Tromso Cathedral was built in 1861. ⓒDeborah M. Bernstein

Inspiring Churches

Tromso Cathedral was just steps from our hotel. It’s a rare wooden church designed in 1861 by architect Christian Heinrich Grosch. Did you know this may be the northernmost Protestant church on the planet? The 600-seat Gothic-style church used to seat nearly 1,000 people, but seats and benches were removed over the years to accommodate more room for tables in the rear of the church. It still seems very spacious.

Even more impressive is Tromsdalen Church, also known as Ishavskatedralen, or the Arctic Cathedral. The church towers high over Tromso Sound and Tromso Bridge. We walked from our hotel across the bridge and up the hill to this architectural gem.  The church, which opened in 1965, is very simple with clean lines and a Scandinavian design.

The organ in the Arctic Cathedral has nearly 3,000 pipes! ⓒDeborah M. Bernstein

Two highlights of the Arctic Cathedral are the breathtaking eastern mosaic glass wall and an organ. The mosaic, added in 1972, has been called one of Victor Sparre’s most prominent artistic creations and shows God’s hand with three rays of light. It is probably even more impressive in the summer when light streams through the glass into the church.

The church organ is built in French Romance style. Woodwork is mostly solid pine, and the design is in keeping with the Cathedral’s modern feeling. The organ’s 2,940 pipes range in size from 0.2 inches to 31.5 feet, and its bellows are made from reindeer hide.

More to See and Do

There’s much more to see and do in Tromso, though. We visited the Polar Museum, which is located in a wharf house dating back to 1837. It pays homage to Tromso’s history as a center for Arctic expeditions and hunting. A few of us even went to the Magic Ice Bar for a true Nordic experience. It’s like a visit into an ornately designed refrigerator. Cold, but interesting. There are impressive ice carvings and seating covered in animal pelts to keep us warm. Don heavy, down parkas and sip on cold beverages, served in glasses made of ice! Wow! It was fun — and not that chilly if you’ve spent years living in Minnesota or Siberia.

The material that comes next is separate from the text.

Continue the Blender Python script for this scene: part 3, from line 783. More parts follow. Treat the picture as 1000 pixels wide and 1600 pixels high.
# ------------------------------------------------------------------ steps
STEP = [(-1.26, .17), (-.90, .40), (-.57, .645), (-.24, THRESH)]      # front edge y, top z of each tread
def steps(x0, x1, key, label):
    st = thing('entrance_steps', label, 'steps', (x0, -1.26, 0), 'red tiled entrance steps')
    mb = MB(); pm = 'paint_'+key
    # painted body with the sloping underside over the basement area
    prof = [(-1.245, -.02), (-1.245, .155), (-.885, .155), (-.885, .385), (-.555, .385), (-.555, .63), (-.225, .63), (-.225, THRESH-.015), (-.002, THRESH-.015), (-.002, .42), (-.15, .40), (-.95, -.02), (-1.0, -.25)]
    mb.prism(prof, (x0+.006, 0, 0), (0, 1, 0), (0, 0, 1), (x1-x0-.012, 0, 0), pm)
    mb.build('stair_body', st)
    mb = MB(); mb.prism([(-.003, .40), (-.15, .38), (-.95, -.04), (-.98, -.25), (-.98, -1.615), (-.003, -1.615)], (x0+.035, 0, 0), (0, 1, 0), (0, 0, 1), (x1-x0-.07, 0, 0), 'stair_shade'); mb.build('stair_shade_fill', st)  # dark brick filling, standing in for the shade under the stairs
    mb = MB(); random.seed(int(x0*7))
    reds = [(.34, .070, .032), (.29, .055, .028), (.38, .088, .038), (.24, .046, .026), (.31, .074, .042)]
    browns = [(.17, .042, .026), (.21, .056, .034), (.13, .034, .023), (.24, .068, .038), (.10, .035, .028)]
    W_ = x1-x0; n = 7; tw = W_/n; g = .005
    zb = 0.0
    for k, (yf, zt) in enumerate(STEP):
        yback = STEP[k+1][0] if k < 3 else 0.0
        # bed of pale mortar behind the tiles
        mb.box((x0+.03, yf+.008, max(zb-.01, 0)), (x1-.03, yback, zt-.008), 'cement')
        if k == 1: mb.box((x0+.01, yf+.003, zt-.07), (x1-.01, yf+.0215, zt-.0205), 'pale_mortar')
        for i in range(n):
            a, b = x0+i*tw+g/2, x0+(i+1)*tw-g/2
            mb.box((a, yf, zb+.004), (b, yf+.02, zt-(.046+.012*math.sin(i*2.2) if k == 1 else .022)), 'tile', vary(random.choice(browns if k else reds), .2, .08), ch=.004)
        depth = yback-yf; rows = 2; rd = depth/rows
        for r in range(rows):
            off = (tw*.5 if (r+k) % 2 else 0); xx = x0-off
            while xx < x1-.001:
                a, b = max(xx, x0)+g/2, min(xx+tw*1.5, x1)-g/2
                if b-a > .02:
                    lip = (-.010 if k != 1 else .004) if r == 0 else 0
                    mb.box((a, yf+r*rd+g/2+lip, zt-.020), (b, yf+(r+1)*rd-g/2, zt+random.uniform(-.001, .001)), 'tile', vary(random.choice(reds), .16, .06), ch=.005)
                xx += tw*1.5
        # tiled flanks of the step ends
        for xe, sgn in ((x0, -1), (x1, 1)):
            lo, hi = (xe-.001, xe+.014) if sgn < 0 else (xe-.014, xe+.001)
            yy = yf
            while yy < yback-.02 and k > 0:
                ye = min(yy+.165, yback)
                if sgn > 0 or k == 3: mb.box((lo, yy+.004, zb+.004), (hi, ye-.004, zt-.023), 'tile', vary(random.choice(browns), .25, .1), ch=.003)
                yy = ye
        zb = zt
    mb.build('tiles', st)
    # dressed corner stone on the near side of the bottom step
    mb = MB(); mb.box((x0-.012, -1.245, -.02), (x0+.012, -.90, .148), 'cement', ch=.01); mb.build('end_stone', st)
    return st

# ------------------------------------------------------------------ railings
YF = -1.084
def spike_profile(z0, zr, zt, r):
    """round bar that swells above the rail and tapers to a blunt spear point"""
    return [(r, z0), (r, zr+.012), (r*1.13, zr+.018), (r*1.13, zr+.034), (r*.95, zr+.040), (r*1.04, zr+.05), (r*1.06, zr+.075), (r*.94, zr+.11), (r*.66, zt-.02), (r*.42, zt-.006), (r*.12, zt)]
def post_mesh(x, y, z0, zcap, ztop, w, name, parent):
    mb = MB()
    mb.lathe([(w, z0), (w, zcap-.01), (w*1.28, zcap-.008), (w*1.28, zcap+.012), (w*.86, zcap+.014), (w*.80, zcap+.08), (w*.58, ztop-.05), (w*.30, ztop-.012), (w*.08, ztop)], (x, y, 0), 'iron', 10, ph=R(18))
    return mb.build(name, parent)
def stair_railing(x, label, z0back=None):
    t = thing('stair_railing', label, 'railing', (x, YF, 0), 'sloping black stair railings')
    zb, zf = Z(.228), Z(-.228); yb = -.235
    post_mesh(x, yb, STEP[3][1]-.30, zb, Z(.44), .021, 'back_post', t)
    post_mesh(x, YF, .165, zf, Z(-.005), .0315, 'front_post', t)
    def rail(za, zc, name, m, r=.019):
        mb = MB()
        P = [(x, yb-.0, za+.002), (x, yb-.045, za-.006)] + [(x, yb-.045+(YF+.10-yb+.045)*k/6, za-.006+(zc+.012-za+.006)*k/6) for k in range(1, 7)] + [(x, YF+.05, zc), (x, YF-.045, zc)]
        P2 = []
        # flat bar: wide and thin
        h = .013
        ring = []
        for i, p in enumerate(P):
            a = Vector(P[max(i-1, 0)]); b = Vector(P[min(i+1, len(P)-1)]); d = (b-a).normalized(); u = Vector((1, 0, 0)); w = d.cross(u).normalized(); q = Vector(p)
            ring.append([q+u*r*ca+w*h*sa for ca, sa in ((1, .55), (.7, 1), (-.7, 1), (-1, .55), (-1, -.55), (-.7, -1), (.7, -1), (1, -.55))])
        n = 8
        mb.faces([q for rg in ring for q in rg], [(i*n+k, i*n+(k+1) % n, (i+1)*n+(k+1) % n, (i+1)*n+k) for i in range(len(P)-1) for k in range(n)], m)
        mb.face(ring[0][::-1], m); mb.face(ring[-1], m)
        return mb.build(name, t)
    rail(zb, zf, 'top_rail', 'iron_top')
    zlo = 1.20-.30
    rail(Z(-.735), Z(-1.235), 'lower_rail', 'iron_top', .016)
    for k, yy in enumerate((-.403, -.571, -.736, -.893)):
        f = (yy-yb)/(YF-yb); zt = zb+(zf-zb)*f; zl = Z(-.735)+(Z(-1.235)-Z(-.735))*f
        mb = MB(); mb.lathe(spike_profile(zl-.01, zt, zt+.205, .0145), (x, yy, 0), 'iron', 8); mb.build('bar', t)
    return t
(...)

Get a cold beverage in a glass made of ice at the Magic Ice bar. ⓒDeborah M. Bernstein

There were so many memorable moments, like the journey up Tromsdalstinden Mountain by Fjellheisen cable car. Scamper into the car and watch the world go by as you travel to the top of the mountain. The views of the city below and the mountains around you are breathtaking!

For a spectacular view of Oslo, take the  Fjellheisen cable car to the top of Tromsdalstinden Mountain. ⓒDeborah M. Bernstein

The whole point of our trip was to chase the Northern Lights. As I pointed out, the aurora borealis is never guaranteed. You have to have a lot of patience and even more luck. Still, I would recommend a trip to Norway during the winter without a minute of hesitation. Next time, I’ll have to visit in the summer.

2 thoughts on “Chasing the Northern Lights in Norway”

  1. We went to Tromso in December five years ago, so this brought back great memories! We couldn’t do the reindeer sled ride because there was too little snow, but did do a northern lights tour. Too cloudy to see much, but during breaks in the clouds our guide took long exposure photos where the green lights became visible. There were plenty of other things to see in Tromso and we had a wonderful time. The mostly dark days didn’t bother us, and because of the Gulf Stream, the temps stayed mostly in the 30s. Can’t wait to go back!